Les armes délivrées par Taos ont été transportées par Aerocom, la société de Moldavie de... Victor Bout, et ont bien été commandités par le Deparment of Defense américain nous dit également Amnesty : "The US DoD and its principal US contractor, Taos, appear to have no effective systems to ensure that their contractors and sub-contractors do not use firms that violate UN embargoes and also do not use air cargo firms for arms deliveries that have no valid air operatin certificates, despite strong clauses regarding unlawful conduct by contractors and subcontractor in DoD sponsored supply agreements for Iraq.“I find that shocking that they [a Bulgarian brokering firm] used a company [an unlicensed Moldovan air cargo company, Aerocom, that had violated a UN arms embargo – see below] involved in smuggling.” En résumé, même les avions utilisés étaient illégaux ! Quant à Victor Bout, nous savons ici depuis longtemps qui il est, et à qui il a servi de transporteur. Et qui sont ses amis… (dont Sanjivan Ruprah ou Olivier Piret).

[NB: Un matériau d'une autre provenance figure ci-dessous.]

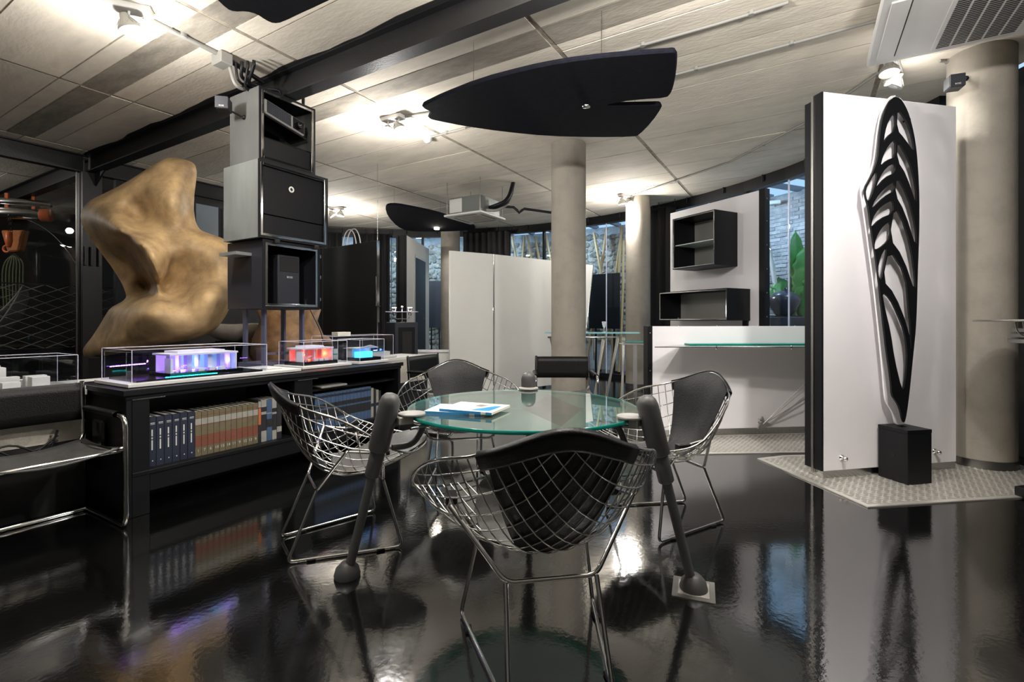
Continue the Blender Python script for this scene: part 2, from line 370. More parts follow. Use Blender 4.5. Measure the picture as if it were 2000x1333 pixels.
# steel beams of the frame on the left
def ibeam(name, label, p0, d, L, h=.22, wd=.12, t=.012, zt=CEIL-.012):
    d = Vector(d).normalized(); o = thing(name, label, 'beam', (p0[0],p0[1],zt-h)); fr = Fr((p0[0],p0[1],0), d)
    MB().fbox(fr,0,L,-t/2,t/2,zt-h+t,zt-t).build('web', M['steel_black'], o)
    MB().fbox(fr,0,L,-wd/2,wd/2,zt-h,zt-h+t).build('lower_flange', M['steel_black'], o)
    MB().fbox(fr,0,L,-wd/2,wd/2,zt-t,zt).build('upper_flange', M['steel_black'], o)
    return o
P0 = Vector((-5.55, 6.34, 0)); vb = V.dot(P0)+.05
P0 = UV(U.dot(P0), vb)
bm1 = ibeam('steel_beam', 'long black steel beam running under the ceiling above the box stack', P0, U, 11.5)
mb = MB(); rnd = random.Random(3); k = 60; pl = []
for i in range(k+1): pl.append(UV(U.dot(P0)+11.5*i/k, vb-.07-rnd.uniform(0,.02)-.015*math.sin(i*.9), CEIL-.011))
for i in range(k, -1, -1): pl.append(UV(U.dot(P0)+11.5*i/k, vb+.06, CEIL-.011))
mb.prism(pl, (0,0,.006)).build('paint_edge', M['black_matte'], bm1)
ibeam('steel_beam', 'black steel beam over the dark glass partition at the far left', P0-V*.06, -V, 6.5)
ibeam('steel_beam', 'black steel beam running behind the ochre sculpture', P0+V*.06, V, 3.2)
ibeam('steel_beam', 'black steel beam carrying the orange chain hoist inside the workshop', P0-U*.15, -U, 4.6)
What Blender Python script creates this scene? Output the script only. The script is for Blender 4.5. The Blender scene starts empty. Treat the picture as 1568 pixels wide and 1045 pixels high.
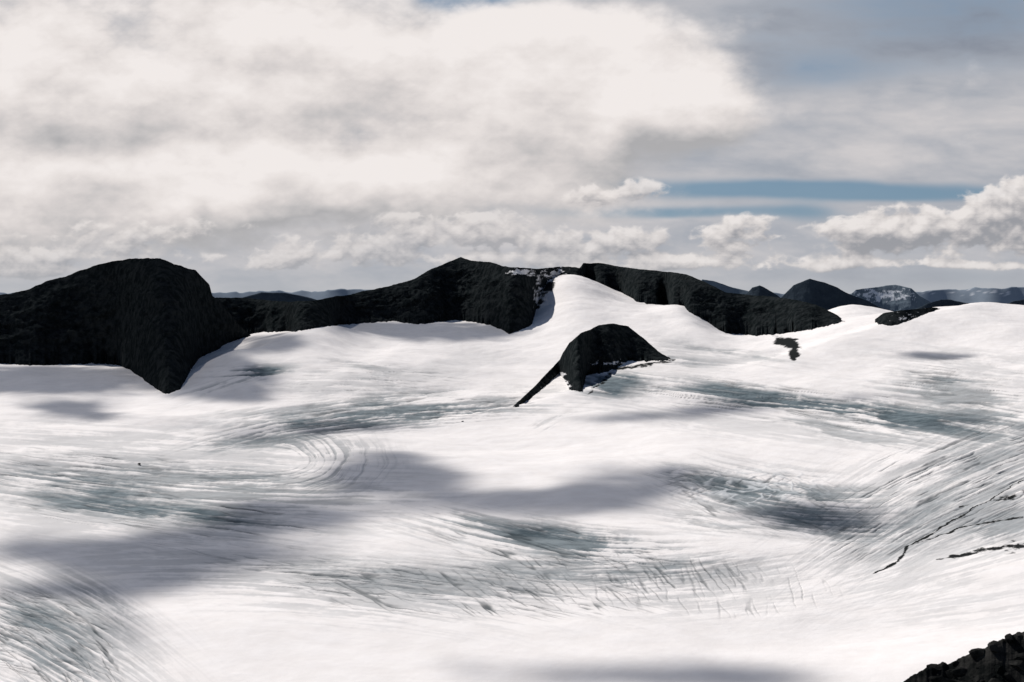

En Albanie, entre en scène à ce moment-là auprès de notre jeune inexpérimenté, un citoyen albanais à double nationalité américaine, nommé Kosta Trebicka, qui lui arrange les entrevues avec Shkelzen Berisha et Ylli Pinari. Thomet, qui est habitué aux transactions, fait faire la culbute au tarif de départ, qui s’ajoute aux émoluments versés à Trebicka. Comme ce dernier sait qu’il est un personnage-clé du trafic portant sur des millions de dollars, il réclame davantage à Diveroli à chaque contact supplémentaire avec l’Etat albanais, et réclame aussi de graisser davantage la patte au responsable du stock de Gerdec pour parvenir à leurs fins. Dans une conversation téléphonique enregistrée, Diveroli lui suggère de fournir "one of his girls" à Pinari, en recommandant à Trebicka qui n’avait pas su décrocher le contrat "Let’s get him happy, maybe he gives you one more chance." Même si ça coûte un peu "If he gets $20,000 from you..." Le pacte de corruption est avéré et... aussitôt enregistré par Trebicka, au cas où... ("This conversation was recorded in Albania by Kosta Trebicka on a Nokia cell phone"). Pour obtenir ce qu’on veut, dans le milieu, il faut arroser large. Et notre auteur du vol plané magistral et mortel n’est autre que Kosta Trebicka... l’homme étendu mort, le crâne broyé, au milieu de la route au début de cet article... en trois épisodes.